§ **Written request**:
Set down exactly the lines in the records below that run from the line with "Write a Blender" to the line with "S.camera = cam", inclusive, and nothing more.

● ● ●

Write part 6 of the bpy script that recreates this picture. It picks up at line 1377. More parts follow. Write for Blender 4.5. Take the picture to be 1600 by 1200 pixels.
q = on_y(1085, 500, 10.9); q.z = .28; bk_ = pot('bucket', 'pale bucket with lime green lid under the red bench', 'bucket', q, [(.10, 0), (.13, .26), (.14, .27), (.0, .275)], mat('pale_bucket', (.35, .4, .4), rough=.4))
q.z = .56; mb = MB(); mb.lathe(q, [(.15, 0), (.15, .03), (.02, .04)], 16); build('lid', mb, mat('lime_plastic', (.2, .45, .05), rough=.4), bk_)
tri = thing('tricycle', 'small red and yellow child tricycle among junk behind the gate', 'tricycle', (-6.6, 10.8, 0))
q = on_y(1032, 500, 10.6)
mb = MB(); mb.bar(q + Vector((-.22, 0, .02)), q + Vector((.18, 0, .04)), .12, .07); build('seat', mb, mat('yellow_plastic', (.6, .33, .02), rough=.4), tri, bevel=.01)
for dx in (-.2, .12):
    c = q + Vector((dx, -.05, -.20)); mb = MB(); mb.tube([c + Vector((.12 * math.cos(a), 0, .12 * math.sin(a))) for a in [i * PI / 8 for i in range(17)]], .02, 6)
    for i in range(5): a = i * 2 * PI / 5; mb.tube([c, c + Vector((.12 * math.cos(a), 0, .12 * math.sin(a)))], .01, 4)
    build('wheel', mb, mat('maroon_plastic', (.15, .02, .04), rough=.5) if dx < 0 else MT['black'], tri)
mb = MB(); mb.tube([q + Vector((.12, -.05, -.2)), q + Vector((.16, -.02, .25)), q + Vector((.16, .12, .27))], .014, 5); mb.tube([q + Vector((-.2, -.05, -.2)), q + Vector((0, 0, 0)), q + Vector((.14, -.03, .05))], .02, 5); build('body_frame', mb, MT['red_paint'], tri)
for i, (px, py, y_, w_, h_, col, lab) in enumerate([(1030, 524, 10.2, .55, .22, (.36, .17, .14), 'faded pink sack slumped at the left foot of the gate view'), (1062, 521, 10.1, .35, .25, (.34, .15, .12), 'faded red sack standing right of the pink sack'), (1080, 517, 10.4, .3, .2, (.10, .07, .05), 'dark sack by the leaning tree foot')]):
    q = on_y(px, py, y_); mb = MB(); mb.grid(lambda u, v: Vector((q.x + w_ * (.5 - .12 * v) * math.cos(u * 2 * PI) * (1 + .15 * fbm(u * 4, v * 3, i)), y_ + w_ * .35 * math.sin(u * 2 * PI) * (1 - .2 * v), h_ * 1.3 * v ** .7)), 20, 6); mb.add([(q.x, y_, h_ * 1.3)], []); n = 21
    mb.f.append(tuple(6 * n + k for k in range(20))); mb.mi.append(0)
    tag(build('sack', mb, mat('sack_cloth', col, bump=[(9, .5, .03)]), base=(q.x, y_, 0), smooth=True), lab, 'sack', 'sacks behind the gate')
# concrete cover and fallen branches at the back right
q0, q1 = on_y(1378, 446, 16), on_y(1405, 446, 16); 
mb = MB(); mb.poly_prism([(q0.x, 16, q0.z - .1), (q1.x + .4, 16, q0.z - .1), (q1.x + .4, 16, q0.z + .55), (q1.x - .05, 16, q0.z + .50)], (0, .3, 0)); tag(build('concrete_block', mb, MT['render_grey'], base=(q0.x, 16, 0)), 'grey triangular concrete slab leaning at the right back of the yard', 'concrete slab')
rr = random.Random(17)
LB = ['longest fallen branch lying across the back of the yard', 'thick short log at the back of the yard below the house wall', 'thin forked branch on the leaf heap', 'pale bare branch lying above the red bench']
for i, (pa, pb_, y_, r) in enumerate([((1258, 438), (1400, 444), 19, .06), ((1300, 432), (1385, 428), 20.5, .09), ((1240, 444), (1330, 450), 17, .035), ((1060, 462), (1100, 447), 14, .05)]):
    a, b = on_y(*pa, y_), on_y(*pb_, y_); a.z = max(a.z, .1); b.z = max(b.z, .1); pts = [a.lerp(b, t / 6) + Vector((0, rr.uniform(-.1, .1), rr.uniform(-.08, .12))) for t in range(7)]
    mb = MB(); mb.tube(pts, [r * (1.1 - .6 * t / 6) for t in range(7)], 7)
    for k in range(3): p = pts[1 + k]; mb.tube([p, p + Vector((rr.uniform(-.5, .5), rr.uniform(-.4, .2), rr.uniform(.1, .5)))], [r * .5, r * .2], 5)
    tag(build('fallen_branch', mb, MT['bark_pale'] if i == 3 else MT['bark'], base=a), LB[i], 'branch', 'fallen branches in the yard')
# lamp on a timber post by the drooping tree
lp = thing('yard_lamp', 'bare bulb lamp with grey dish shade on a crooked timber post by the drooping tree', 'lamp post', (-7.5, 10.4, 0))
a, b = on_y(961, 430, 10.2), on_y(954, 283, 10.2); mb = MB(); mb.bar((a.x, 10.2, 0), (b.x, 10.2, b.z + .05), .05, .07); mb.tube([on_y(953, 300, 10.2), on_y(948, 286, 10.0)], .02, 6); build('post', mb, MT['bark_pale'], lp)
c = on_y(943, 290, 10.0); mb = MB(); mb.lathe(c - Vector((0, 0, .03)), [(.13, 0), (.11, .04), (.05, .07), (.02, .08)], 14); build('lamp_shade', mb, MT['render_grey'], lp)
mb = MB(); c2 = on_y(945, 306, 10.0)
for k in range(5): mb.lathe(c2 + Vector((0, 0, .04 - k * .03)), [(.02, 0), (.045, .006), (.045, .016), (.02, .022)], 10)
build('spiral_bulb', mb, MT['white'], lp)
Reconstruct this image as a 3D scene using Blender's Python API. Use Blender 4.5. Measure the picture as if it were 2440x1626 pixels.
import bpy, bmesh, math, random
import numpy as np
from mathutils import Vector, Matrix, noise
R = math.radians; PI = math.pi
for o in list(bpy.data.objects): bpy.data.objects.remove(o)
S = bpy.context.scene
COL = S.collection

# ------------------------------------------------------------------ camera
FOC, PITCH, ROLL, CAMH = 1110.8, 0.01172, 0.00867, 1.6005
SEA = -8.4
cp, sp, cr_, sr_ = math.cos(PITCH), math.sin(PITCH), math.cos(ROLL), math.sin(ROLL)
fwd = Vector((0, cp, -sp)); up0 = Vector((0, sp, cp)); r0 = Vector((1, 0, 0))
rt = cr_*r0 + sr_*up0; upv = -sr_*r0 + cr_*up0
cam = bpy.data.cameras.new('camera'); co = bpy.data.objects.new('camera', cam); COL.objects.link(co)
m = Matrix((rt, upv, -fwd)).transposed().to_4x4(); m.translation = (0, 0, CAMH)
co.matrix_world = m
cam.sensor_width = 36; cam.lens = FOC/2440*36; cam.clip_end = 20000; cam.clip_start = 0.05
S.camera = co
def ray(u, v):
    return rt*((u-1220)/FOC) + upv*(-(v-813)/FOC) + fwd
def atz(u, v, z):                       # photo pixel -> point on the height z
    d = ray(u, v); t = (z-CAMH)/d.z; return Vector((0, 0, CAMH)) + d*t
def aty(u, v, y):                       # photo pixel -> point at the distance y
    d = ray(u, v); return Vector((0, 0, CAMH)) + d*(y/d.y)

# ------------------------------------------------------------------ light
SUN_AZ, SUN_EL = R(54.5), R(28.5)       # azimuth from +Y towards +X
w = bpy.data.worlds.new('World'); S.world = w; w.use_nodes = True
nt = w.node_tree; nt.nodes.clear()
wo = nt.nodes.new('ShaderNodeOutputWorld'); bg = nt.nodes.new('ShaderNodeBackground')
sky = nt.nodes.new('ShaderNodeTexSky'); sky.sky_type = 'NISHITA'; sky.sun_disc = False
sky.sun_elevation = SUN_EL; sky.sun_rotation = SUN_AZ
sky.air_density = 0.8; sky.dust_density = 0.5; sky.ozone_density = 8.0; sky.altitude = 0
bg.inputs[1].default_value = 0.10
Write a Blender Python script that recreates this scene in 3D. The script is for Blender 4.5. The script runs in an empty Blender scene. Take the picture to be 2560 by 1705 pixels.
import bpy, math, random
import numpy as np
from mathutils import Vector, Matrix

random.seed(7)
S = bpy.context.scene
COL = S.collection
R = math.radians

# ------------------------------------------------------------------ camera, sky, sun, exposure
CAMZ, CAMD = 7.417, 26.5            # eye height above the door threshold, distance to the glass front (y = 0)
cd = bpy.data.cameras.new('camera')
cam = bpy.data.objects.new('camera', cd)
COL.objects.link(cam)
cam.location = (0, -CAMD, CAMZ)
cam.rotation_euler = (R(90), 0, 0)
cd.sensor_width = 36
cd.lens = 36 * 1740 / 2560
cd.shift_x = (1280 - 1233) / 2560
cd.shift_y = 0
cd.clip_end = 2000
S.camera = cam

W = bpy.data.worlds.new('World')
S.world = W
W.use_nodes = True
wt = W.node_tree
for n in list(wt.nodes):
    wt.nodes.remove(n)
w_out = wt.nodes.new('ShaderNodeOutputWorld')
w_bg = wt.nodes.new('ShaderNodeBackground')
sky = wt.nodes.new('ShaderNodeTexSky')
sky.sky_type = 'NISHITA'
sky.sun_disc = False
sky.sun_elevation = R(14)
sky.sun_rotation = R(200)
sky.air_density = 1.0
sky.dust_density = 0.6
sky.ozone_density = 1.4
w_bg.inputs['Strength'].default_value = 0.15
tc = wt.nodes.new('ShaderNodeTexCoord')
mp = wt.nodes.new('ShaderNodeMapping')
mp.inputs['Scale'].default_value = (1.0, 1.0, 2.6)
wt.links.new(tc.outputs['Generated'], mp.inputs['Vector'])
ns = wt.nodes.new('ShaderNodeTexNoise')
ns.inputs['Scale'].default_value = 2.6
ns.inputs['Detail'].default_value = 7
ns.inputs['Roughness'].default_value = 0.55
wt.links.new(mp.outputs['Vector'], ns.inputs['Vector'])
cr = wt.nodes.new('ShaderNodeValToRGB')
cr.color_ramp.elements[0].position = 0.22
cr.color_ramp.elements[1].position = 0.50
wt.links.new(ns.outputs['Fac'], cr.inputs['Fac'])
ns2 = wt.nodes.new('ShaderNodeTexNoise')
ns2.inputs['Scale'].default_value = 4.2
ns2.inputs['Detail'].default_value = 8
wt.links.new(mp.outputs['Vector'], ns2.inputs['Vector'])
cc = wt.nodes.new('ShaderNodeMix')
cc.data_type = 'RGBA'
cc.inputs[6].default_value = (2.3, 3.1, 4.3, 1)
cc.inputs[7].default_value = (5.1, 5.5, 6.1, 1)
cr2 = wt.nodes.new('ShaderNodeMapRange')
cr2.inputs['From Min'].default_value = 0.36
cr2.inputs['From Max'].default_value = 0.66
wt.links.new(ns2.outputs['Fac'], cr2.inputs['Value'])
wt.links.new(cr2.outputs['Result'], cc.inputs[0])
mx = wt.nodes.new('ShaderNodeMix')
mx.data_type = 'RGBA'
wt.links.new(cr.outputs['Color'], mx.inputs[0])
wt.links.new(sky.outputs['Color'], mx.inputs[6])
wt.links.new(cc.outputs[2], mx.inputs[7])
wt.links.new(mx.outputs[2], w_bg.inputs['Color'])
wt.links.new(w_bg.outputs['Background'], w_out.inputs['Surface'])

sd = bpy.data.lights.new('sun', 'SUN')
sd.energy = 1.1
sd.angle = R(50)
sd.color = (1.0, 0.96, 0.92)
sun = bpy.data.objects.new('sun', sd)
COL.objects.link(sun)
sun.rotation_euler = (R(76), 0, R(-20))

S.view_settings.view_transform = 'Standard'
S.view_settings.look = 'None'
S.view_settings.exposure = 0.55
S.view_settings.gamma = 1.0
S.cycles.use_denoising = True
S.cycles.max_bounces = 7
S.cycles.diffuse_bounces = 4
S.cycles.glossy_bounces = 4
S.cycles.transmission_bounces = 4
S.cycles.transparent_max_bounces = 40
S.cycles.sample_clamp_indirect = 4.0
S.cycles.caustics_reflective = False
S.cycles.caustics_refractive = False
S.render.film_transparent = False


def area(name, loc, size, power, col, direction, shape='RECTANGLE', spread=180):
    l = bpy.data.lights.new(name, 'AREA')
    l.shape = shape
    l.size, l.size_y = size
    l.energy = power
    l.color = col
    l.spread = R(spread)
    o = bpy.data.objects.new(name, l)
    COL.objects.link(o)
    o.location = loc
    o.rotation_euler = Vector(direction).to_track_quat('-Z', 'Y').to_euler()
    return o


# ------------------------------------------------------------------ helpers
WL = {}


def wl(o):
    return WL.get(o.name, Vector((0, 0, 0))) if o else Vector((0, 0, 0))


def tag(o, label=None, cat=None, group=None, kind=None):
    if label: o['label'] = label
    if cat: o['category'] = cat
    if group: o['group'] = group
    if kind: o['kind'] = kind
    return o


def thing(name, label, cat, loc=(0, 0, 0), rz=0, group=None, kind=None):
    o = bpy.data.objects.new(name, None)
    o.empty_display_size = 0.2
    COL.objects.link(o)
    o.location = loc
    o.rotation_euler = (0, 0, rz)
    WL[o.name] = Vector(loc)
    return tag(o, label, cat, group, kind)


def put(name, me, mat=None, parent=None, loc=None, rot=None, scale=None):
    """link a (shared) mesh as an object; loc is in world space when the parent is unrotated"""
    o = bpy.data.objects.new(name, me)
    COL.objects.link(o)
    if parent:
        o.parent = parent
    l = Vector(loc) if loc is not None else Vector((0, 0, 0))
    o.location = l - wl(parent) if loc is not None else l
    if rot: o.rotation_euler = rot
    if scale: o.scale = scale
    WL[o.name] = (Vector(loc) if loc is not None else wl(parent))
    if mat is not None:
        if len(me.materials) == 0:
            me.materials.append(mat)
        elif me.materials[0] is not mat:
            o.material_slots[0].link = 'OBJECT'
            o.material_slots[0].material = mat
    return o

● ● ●

§ **Reply**:
Write a Blender Python script that recreates this scene in 3D. The script is for Blender 4.5. The script runs in an empty Blender scene. Take the picture to be 2560 by 1705 pixels.
import bpy, math, random
import numpy as np
from mathutils import Vector, Matrix

random.seed(7)
S = bpy.context.scene
COL = S.collection
R = math.radians

# ------------------------------------------------------------------ camera, sky, sun, exposure
CAMZ, CAMD = 7.417, 26.5            # eye height above the door threshold, distance to the glass front (y = 0)
cd = bpy.data.cameras.new('camera')
cam = bpy.data.objects.new('camera', cd)
COL.objects.link(cam)
cam.location = (0, -CAMD, CAMZ)
cam.rotation_euler = (R(90), 0, 0)
cd.sensor_width = 36
cd.lens = 36 * 1740 / 2560
cd.shift_x = (1280 - 1233) / 2560
cd.shift_y = 0
cd.clip_end = 2000
S.camera = cam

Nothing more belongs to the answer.